Other Directorships & Interlocks
- Current public board: Hain Celestial (since 2023). No disclosed compensation committee interlocks; Compensation Committee reported no interlocking relationships in 2024.
- Related-party transaction screening: Audit Committee procedures require approval/ratification; immaterial categories include ordinary-course fees to organizations affiliated with directors (e.g., sponsorship fees and membership dues involving Davidson) on market terms.
- Routine banking relationships: Ordinary-course services are considered immaterial; deposit accounts noted for most independent directors (excludes Davidson), signaling limited direct client relationships.
Expertise & Qualifications
- Audit Committee Financial Expert; 30-year operating track record; BA Luther College; HBS executive programs; actively supervises CFO and engages auditors (EY) at Hain Celestial; signs SOX certifications and management representation letters.
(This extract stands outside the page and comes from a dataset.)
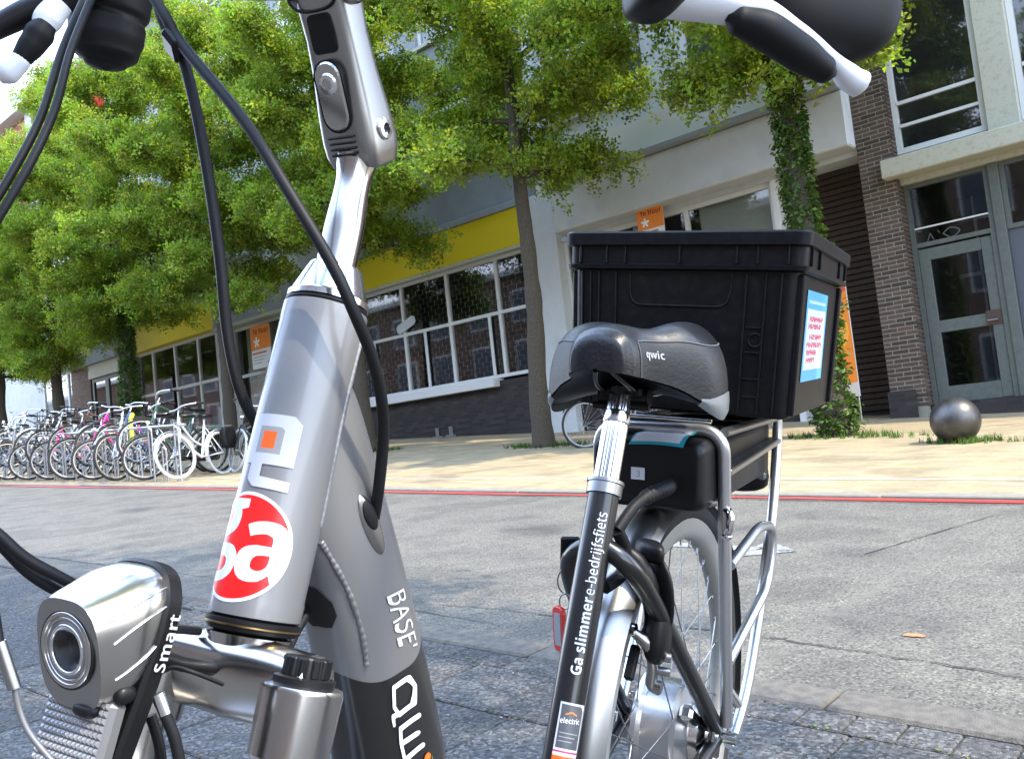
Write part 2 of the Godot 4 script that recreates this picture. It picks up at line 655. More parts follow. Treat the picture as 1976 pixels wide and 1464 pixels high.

- Skills matrix: finance/accounting, strategic planning/leadership, IT/cyber, risk management, human capital, marketing/retail distribution; public company leadership and governance.
Equity Ownership
| Metric | Value | As-of/Notes |
|---|---|---|
| Total beneficial ownership (common shares) | 82,620 shares | As of Jan 31, 2025 |
| Ownership % of common shares | <1% (individual director threshold) | As of Jan 31, 2025 |
| Unvested RSUs outstanding | 17,148 units | Year-end 2024 |
| Market value of unvested RSUs | $345,361 | Based on $20.14/share |
| Hedging/short transactions | Prohibited for directors absent CEO/GC approval; none approved to date | Policy-level |
| Pledging of shares | Not disclosed | No pledging noted in beneficial ownership table |
| Ownership/retention guideline | Directors must retain 50% of net after-tax shares from awards; rises to 75% if minimum ownership multiples unmet | Company guidelines apply to directors |
Governance Assessment
- Board effectiveness: Davidson strengthens Audit and Compensation oversight; designated Audit Committee Financial Expert; independence affirmed; high attendance levels across the board and committees bolster investor confidence.
- Alignment: Director pay mix emphasizes equity (election to receive retainer in RSUs), no cash incentives; RSUs vest on service, reinforcing long-term alignment; clawbacks in equity plans add discipline.
- Conflicts: Only ordinary-course sponsorship/membership payments to affiliated organizations disclosed and treated under categorical immateriality standards; no interlocks; related-party approvals governed by Audit Committee procedures.
- Time commitments: Company limits directors to ≤4 public boards; Davidson holds one other public board (Hain Celestial) plus CEO role—monitorable but within policy.
- Shareholder signals: Say-on-pay approval was 97% in 2024, indicating strong support for compensation governance environment around the board.
RED FLAGS
- None material disclosed. Minor routine transactions (sponsorships/membership dues) were ordinary-course and on market terms, and independence was affirmed. No hedging approvals and no pledging disclosed.